======== Dataset extract ========

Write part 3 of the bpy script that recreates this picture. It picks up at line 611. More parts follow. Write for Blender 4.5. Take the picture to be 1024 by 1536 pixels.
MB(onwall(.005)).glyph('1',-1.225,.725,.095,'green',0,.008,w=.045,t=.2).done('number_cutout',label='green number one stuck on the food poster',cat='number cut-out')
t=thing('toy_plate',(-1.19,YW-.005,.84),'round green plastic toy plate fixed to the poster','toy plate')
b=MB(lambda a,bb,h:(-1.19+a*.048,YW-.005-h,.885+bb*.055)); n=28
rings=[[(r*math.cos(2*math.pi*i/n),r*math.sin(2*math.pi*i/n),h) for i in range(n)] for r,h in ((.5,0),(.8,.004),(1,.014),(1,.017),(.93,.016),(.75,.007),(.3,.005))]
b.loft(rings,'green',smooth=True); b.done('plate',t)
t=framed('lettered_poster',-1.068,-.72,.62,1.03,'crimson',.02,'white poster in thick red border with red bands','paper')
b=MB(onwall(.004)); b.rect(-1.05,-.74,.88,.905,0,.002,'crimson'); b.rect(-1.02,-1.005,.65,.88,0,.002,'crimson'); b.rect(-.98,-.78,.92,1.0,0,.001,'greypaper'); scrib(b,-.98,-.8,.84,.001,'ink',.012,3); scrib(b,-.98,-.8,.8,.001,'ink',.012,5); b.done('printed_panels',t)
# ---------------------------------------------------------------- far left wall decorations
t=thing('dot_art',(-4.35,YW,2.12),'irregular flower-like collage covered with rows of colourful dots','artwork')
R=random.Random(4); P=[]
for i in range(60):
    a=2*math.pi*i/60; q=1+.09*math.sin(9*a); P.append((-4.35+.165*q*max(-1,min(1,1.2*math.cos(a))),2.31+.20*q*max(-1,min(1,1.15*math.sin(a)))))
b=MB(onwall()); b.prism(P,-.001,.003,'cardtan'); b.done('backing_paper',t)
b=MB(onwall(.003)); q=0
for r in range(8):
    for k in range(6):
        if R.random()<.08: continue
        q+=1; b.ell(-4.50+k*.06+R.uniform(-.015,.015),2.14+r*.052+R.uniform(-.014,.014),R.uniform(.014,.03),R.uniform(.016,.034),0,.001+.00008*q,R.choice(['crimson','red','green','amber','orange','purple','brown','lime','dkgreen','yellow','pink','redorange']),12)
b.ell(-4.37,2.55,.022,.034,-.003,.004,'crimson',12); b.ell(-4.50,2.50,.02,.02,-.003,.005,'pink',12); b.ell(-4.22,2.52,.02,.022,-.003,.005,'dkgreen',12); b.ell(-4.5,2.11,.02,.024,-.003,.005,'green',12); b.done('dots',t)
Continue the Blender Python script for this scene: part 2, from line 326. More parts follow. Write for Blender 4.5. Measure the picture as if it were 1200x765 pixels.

========

Objective: Show the lines from the data above that contain the string "this".

Task output:
Write part 3 of the bpy script that recreates this picture. It picks up at line 611. More parts follow. Write for Blender 4.5. Take the picture to be 1024 by 1536 pixels.
Continue the Blender Python script for this scene: part 2, from line 326. More parts follow. Write for Blender 4.5. Measure the picture as if it were 1200x765 pixels.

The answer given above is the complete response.